Date: 2008-04-11 07:48 am (UTC)
From: [identity profile] androgynism.livejournal.com
I read somewhere that quartz clocks lose time if they're exposed to large temperature changes. They usually lose about 10 seconds per year.

Date: 2008-04-11 08:56 am (UTC)
From: [identity profile] c-eagle.livejournal.com
oooo... I s'pose that is plausible :9
Had not herded that though!

Date: 2008-04-11 08:59 am (UTC)
From: [identity profile] androgynism.livejournal.com
Just the heat from your body is enough to make quartz wrist watches lose twice as much time, because you take it off and put it on.

Date: 2008-04-11 09:35 am (UTC)
From: [identity profile] c-eagle.livejournal.com
I'da woulda thotted theyda compensated fo dat though... *pips, and scritches hayd*..

Date: 2008-04-11 05:03 pm (UTC)
From: [identity profile] orv.livejournal.com
Yeah, they're affected by temperature, in both directions. For really precision applications quartz crystals are put in little temperature-controlled "ovens."

The accuracy also depends on how accurately the quartz crystal was cut to begin with. If the original "grind" was off the crystal may be stable, but stable on the wrong frequency. The more carefully the crystal is ground, the more expensive it is, so the crystals in cheap mass-produced items are likely to vary a lot.

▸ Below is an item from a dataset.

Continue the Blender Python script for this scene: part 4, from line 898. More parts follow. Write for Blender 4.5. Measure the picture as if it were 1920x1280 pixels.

Devices that plug into the wall are usually referenced to the power line instead. This can actually be better on a long-term basis than a quartz crystal, but will be less accurate over the short term (hours to days).

Increasingly, devices that have radios or network connectivity, like cell phones, are using clocks referenced to some central source, which in turn is probably referenced to an atomic clock somewhere -- either via NTP or GPS. This can give exceptional accuracy if it's done right.